Raw data —
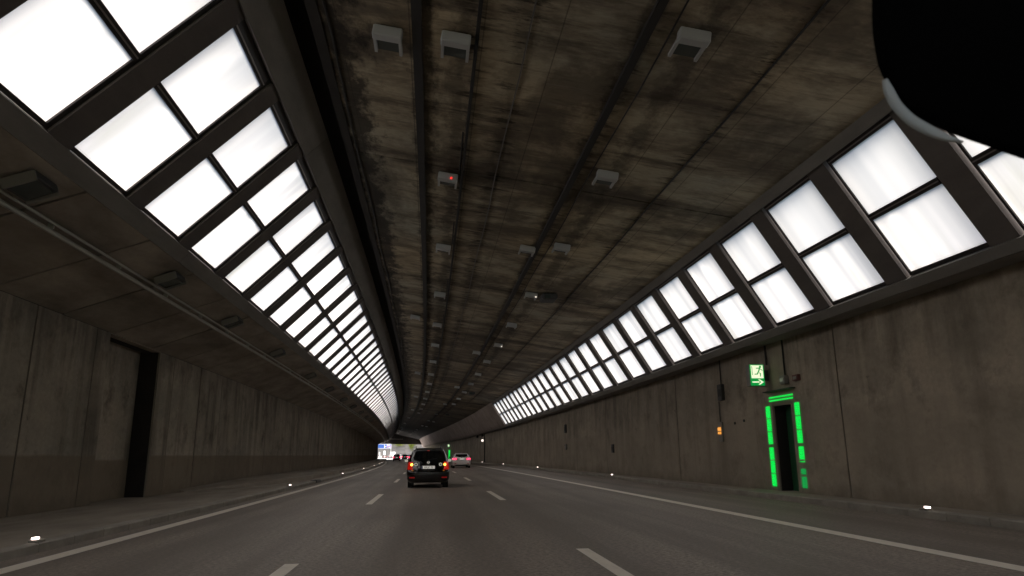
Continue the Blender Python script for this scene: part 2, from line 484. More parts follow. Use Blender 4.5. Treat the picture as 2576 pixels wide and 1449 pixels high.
# outer ground
Zout = zc(S_END) + .0
me = mesh_from('ground', [(-1500, -600, -3.2), (1500, -600, -3.2), (1500, 1800, -3.2), (-1500, 1800, -3.2)], [(0, 1, 2, 3)], [(0, 0), (300, 0), (300, 240), (0, 240)])
mt, t, b = new_mat('rough_grass'); N = NT(mt)
t.links.new(N.mix(N.rng(N.noise(N.uv(.5, .5), 1, 6), .35, .65), (.06, .085, .03), (.10, .10, .055)), b.inputs['Base Color']); b.inputs['Roughness'].default_value = .95
M['grass'] = mt
g = link('ground', me, M['grass']); g['kind'] = 'structure'
# open carriageway beyond the portal
mt, t, b = new_mat('pale_concrete_road'); N = NT(mt)
t.links.new(N.mix(N.rng(N.noise(N.uv(.3, .8), 1, 5), .3, .7), (.50, .49, .47), (.60, .59, .57)), b.inputs['Base Color']); b.inputs['Roughness'].default_value = .8
M['pale_road'] = mt
pc = W(0, 0, S_END)
ez = pc.z
sheet('road', [-60, -30, -12, 0, 9.0], srange(S_ENDL - 4, S_END + 1, 6), -.012, M['pale_road'], kind='structure')
me = mesh_from('road', [(-75, 292.2, ez - .02), (40, 292.2, ez - .02), (40, 520, ez + .02), (-75, 520, ez + .02)], [(0, 1, 2, 3)], [(0, 0), (115, 0), (115, 228), (0, 228)])
oroad = link('road', me, M['pale_road']); oroad['kind'] = 'structure'

# ------------------------------------------------------------------ tunnel walls
BAY = 11.7; J0 = 16.45
joints = [J0 + BAY * k for k in range(-3, 24)]
XLB, ZLT, XRB, ZRT = -8.834, 4.595, 9.964, 4.408
wl = empty('tunnel_wall', W(XLB, 0, 20)); tag(wl, 'long stained concrete wall on the left with a dark niche in it', 'wall')
wr = empty('tunnel_wall', W(XRB, 0, 20)); tag(wr, 'long brown concrete wall on the right with the green-lit escape door', 'wall')
NA, NB = 20.15, 23.85
def wall_panel(parent, X, sgn, a, b_, z0, z1, side, mat, name='wall_panel', th=.06):
    pr = [(X, z0), (X, z1), (X + sgn * th, z1), (X + sgn * th, z0)]
    return sweep(name, pr, srange(a, b_, 6), side, mat, parent)
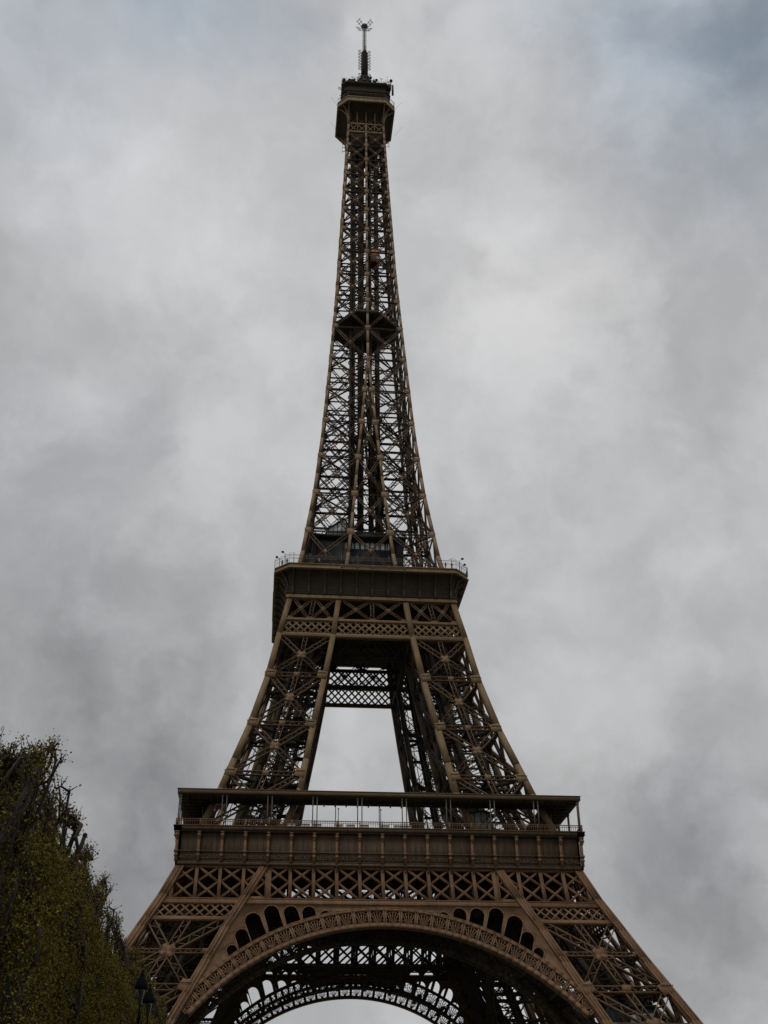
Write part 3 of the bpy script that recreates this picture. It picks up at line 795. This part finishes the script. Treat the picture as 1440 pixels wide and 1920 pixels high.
for a, b in zip(UZ[:-1], UZ[1:]):
    zc = (a+b)/2; k = cwz(zc)/.8; n = nrm(ho, zc)
    merged = a > 180; Lx = []
    for pl, heavy in (('o', True), ('i', False)):
        f = ho if heavy else hi
        if not heavy and hi(zc) < .9: continue
        def Q(x, z): return on(x, z, f, -.35 if heavy else .35)
        def col_in(z): return hi(z)+.05
        spans = []
        for s_ in (-1, 1): spans.append((lambda z, s_=s_: s_*(ho(z)-.5*k), lambda z, s_=s_: s_*col_in(z)))
        if heavy and hi(a) > .7: spans.append((lambda z: -col_in(z), lambda z: col_in(z)))
        for si, (A, B) in enumerate(spans):
            Wd = (.66 if merged else .82) * (.8 if si == 2 else 1); T = .3
            if hi(b) < .3 and si == 2: pass
            p0, p1, q0, q1 = Q(A(a), a), Q(B(b), b), Q(B(a), a), Q(A(b), b)
            if heavy:
                br.lace(p0, p1, Wd, n, fl=.105, T=T, z=.055); br.lace(q0, q1, Wd, n, fl=.105, T=T*1.1, z=.055)
                ib_.lace(Q(A(a), a), Q(B(a), a), .45*k, n, fl=.08, T=.22, z=.045)
            else:
                ib_.lace(p0, p1, .42, n, fl=.09, T=T, z=.05); ib_.lace(q0, q1, .42, n, fl=.09, T=T*1.1, z=.05); ib_.lace(Q(A(a), a), Q(B(a), a), .4, n, fl=.08, T=.3, z=.06)
            t_ = abs((A(a)-B(a)))/(abs(A(a)-B(a))+abs(A(b)-B(b))+1e-6); X = p0.lerp(p1, t_)
            if heavy: gusset(gu, X+n*.17, n, .7*k, .7*k, .08)
    for x, s_ in ((-(ho(a)-.55), 1), (ho(a)-.55, -1)):
        gusset(gu, on(x+s_*.18, a, ho, .02), n, 1.35*k, 1.7*k, .1)
        for dz in (-.42, 0, .42): gu.beam(on(x+s_*.75*k-.5, a+dz, ho, .04), on(x+s_*.75*k+.5, a+dz, ho, .04), .16, .1, n)
    for x in ((-(hi(a)+.05), hi(a)+.05) if hi(a) > .3 else (0,)):
        gusset(gu, on(x, a, ho, .02), n, (1.75 if hi(a) > .3 else 1.5)*k, 1.8*k, .12)
        for dz in (-.42, 0, .42): gu.beam(on(x-1.0*k, a+dz, ho, .05), on(x+1.0*k, a+dz, ho, .05), .16, .1, n)
sh = shaft.build('corner_column', IRON3, tower)
for k_ in inner_col: inner_col[k_].build('face_column', IRON3, sh)
br.build('lattice_bracing', LATT2, sh); gu.build('gusset_plates', IRON3, sh); ib_.build('inner_bracing', INNER, sh); four(sh)
# inner columns, plan frames, lift guides and stairs inside the shaft
m = MB()
for a, b in zip(zsub[:-1], zsub[1:]):
    if hi(a) > .4:
        for sx in (-1, 1):
            for sy in (-1, 1): m.beam((sx*hi(a), sy*hi(a), a), (sx*hi(b), sy*hi(b), b), .6, .6)
for z in UZ:
    h = ho(z)-.6; c = hi(z)
    for s_ in (-1, 1):
        m.lace((-h, s_*max(c, .9), z), (h, s_*max(c, .9), z), .36, (0, 0, 1), fl=.09, T=.26, z=.06)
        m.lace((s_*max(c, .9), -h, z), (s_*max(c, .9), h, z), .36, (0, 0, 1), fl=.09, T=.26, z=.06)
    for (p, q) in (((-h, -h), (h, h)), ((-h, h), (h, -h))): m.lace((*p, z), (*q, z), .36, (0, 0, 1), fl=.09, T=.25, z=.06)
for a, b in zip(UZ[:-1], UZ[1:]):
    z = (a+b)/2; h = ho(z)-.5
    for s_ in (-1, 1):
        for t_ in (-.62, -.3, .25, .6):
            m.beam((s_*(ho(a)-.75), t_*ho(a), a), (s_*(ho(b)-.75), t_*ho(b), b), .22, .28)
        m.beam((s_*(ho(z)-.75), -h*.62, z), (s_*(ho(z)-.75), h*.6, z), .12, .16)
        m.beam((s_*h, -h, a), (s_*2.4, -2.4, z), .16, .2); m.beam((s_*h, h, a), (s_*2.4, 2.4, z), .16, .2)
m.build('plan_frames', INNER, tower)
m = MB()
lx = [(-3.0, -2.3), (-3.0, 2.3), (-.8, -2.3), (-.8, 2.3), (1.3, -2.3), (1.3, 2.3), (3.1, -2.3), (3.1, 2.3), (-3.0, 0), (3.1, 0)]
for (x, y) in lx:
    m.beam((x, y, 116.9), (x, y, 276), .55, .55)
for (x, ww) in ((-3.6, .95), (-1.45, .95), (3.1, 1.15)):
    m.beam((x, -1.2, 116.9), (x, -1.2, 276), ww, .8)
    m.beam((x+.1, 1.6, 116.9), (x+.1, 1.6, 276), ww*.8, .8)
k = 0; z = 117
while z < 274:
    for y in (-2.3, 2.3):
        m.beam((-3, y, z), (3.1, y, z), .12, .14); m.beam((-3, y, z), (-.8, y, z+3.6), .09, .1); m.beam((3.1, y, z), (1.3, y, z+3.6), .09, .1)
    for x in (-3, 3.1): m.beam((x, -2.3, z), (x, 2.3, z), .12, .14, (1, 0, 0)); m.beam((x, -2.3, z), (x, 0, z+3.6), .09, .1, (1, 0, 0)); m.beam((x, 2.3, z), (x, 0, z+3.6), .09, .1, (1, 0, 0))
    z += 3.6
# stair spiral beside the guides
z = 117
while z < 272:
    s_ = 1 if int(z) % 2 else -1; h = min(ho(z)-1.2, 6.5)
    m.beam((-h*.62, 3.4, z), (-h*.35, 3.4, z+1.4), .6, .1, (0, 0, 1)); m.beam((-h*.35, 3.4, z+1.4), (-h*.62, 4.0, z+2.8), .6, .1, (0, 0, 1))
    z += 2.8
m.tube([(-3.9, -3.4, 117), (-3.9, -3.4, 200)], [.3, .3], 8)
m.build('lift_shaft', INNER, tower)
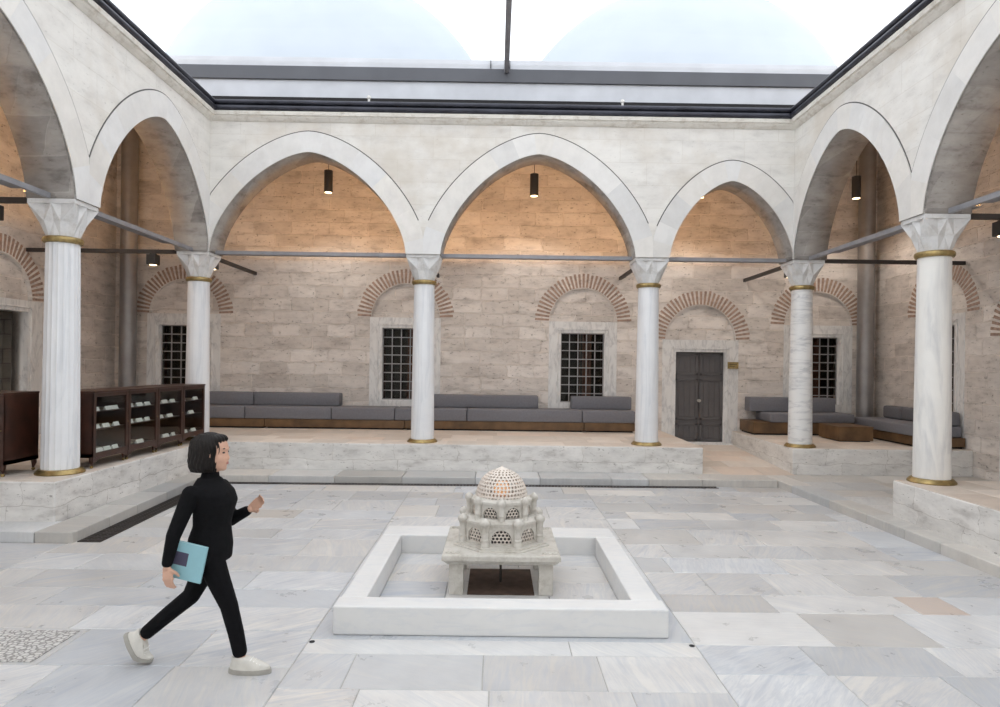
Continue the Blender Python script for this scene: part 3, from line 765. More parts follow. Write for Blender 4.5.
cushion('seat_cushion', 'grey seat cushion of the corner sofa behind the veined column', 5.80, 7.58, 13.92, WB - .05, ZG + .273, ZG + .46, 'sofa seat cushions')
cushion('back_cushion', 'grey back cushion under the barred window behind the veined column', 5.56, 7.44, 14.45, WB - .03, ZG + .463, 1.36, 'sofa back cushions')
t = thing('sofa', 'dark sofa base against the side wall behind the thick creamy column', 'sofa', (8.05, 13.05, ZG))
obj('wooden_base', bx(-.36, .42, -1.17, 1.12, .035, .20, .006), M['oak'], t); obj('recessed_foot', bx(-.28, .42, -1.08, 1.08, 0, .036), M['black'], t)
cushion('seat_cushion', 'long grey seat cushion on the side wall sofa', 7.64, 8.44, 11.93, 14.15, ZG + .203, ZG + .40, 'sofa seat cushions')
for a, b, lab in ((13.38, 14.0, 'small grey back cushion on the side wall sofa, nearer the zinc pipe'), (12.74, 13.36, 'small grey back cushion on the side wall sofa, partly behind the creamy column'), (11.95, 12.16, 'grey end bolster on the side wall sofa, standing beyond the creamy column')):
    cushion('back_cushion', lab, 8.2, 8.44, a, b, ZG + .403, ZG + .66, 'side sofa back cushions', 'fabric_dark', .05)
t = thing('coffee_table', 'low dark wooden block table between the two sofas', 'table', (7.03, 13.27, ZG))
obj('table_box', bx(-.34, .34, -.40, .40, .02, .275, .006), M['oak'], t); obj('table_top', bx(-.345, .345, -.405, .405, .276, .292, .004), M['oak'], t); obj('recessed_foot', bx(-.3, .3, -.36, .36, 0, .021), M['black'], t)
t = thing('door_sign', 'small brass plaque fixed to the marble surround beside the double door', 'sign', (5.28, WB - .06, 2.05))
obj('plate', bx(-.12, .12, -.012, .005, -.075, .075, .003), M['brass'], t)
bm = B()
for k in range(2): box(bm, -.085, .085 - .05 * k, -.0145, -.011, .018 - .045 * k, .028 - .045 * k)
obj('engraved_line', bm, M['iron_dark'], t)
obj('fixing', bx(-.02, .02, .005, .034, -.02, .02), M['brass'], t)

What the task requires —
Everything from the line with "Continue the Blender Python script for this scene: part 3, from" through the last line of the material above should be echoed exactly, and nothing else.

Exercise result —
Continue the Blender Python script for this scene: part 3, from line 765. More parts follow. Write for Blender 4.5.
cushion('seat_cushion', 'grey seat cushion of the corner sofa behind the veined column', 5.80, 7.58, 13.92, WB - .05, ZG + .273, ZG + .46, 'sofa seat cushions')
cushion('back_cushion', 'grey back cushion under the barred window behind the veined column', 5.56, 7.44, 14.45, WB - .03, ZG + .463, 1.36, 'sofa back cushions')
t = thing('sofa', 'dark sofa base against the side wall behind the thick creamy column', 'sofa', (8.05, 13.05, ZG))
obj('wooden_base', bx(-.36, .42, -1.17, 1.12, .035, .20, .006), M['oak'], t); obj('recessed_foot', bx(-.28, .42, -1.08, 1.08, 0, .036), M['black'], t)
cushion('seat_cushion', 'long grey seat cushion on the side wall sofa', 7.64, 8.44, 11.93, 14.15, ZG + .203, ZG + .40, 'sofa seat cushions')
for a, b, lab in ((13.38, 14.0, 'small grey back cushion on the side wall sofa, nearer the zinc pipe'), (12.74, 13.36, 'small grey back cushion on the side wall sofa, partly behind the creamy column'), (11.95, 12.16, 'grey end bolster on the side wall sofa, standing beyond the creamy column')):
    cushion('back_cushion', lab, 8.2, 8.44, a, b, ZG + .403, ZG + .66, 'side sofa back cushions', 'fabric_dark', .05)
t = thing('coffee_table', 'low dark wooden block table between the two sofas', 'table', (7.03, 13.27, ZG))
obj('table_box', bx(-.34, .34, -.40, .40, .02, .275, .006), M['oak'], t); obj('table_top', bx(-.345, .345, -.405, .405, .276, .292, .004), M['oak'], t); obj('recessed_foot', bx(-.3, .3, -.36, .36, 0, .021), M['black'], t)
t = thing('door_sign', 'small brass plaque fixed to the marble surround beside the double door', 'sign', (5.28, WB - .06, 2.05))
obj('plate', bx(-.12, .12, -.012, .005, -.075, .075, .003), M['brass'], t)
bm = B()
for k in range(2): box(bm, -.085, .085 - .05 * k, -.0145, -.011, .018 - .045 * k, .028 - .045 * k)
obj('engraved_line', bm, M['iron_dark'], t)
obj('fixing', bx(-.02, .02, .005, .034, -.02, .02), M['brass'], t)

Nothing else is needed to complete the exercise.